I ask them what they think they will be doing in ten years time. Patience is going to go on for a master’s degree and go into ministry as a pastor, even though she may have to study part-time while supporting herself. She says that Scott is very much harder than the Kenya universities. Scott graduates are taken by the universities without an entrance exam because they know Scott grads typically take up to 10 subjects at a time when the average university student is struggling with the standard four. “We have to write papers here all the time, so there is no big challenge for us at the universities,” she boasts. Small college—but big reputation and big impact. The faculty here—now almost all nationals—is doing an outstanding job. So our church’s investment here over the years is well placed.
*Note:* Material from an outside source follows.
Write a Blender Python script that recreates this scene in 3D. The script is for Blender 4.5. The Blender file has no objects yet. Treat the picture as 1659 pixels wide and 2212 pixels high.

Stella wants to serve “somewhere in the world as a teacher.” She has a call to go overseas as doors open to minister the Gospel. “Maybe even the USA,” she says. I think that would be great. Here is a black woman, unpretentious, with a handicap, who would not seem a threat to anyone anywhere. What a great potential she has to go to the Muslims, the Hindus, the tribals in Africa, or to the lost in Europe or America. God has given her a great vision.
They apologize for coming “without an appointment.” I thank them for letting me get a glimpse into their eager desire to serve the Lord.
Our God knows what He is doing—outwitting the wise of the world every day with the likes of the least of these that the world mostly ignores.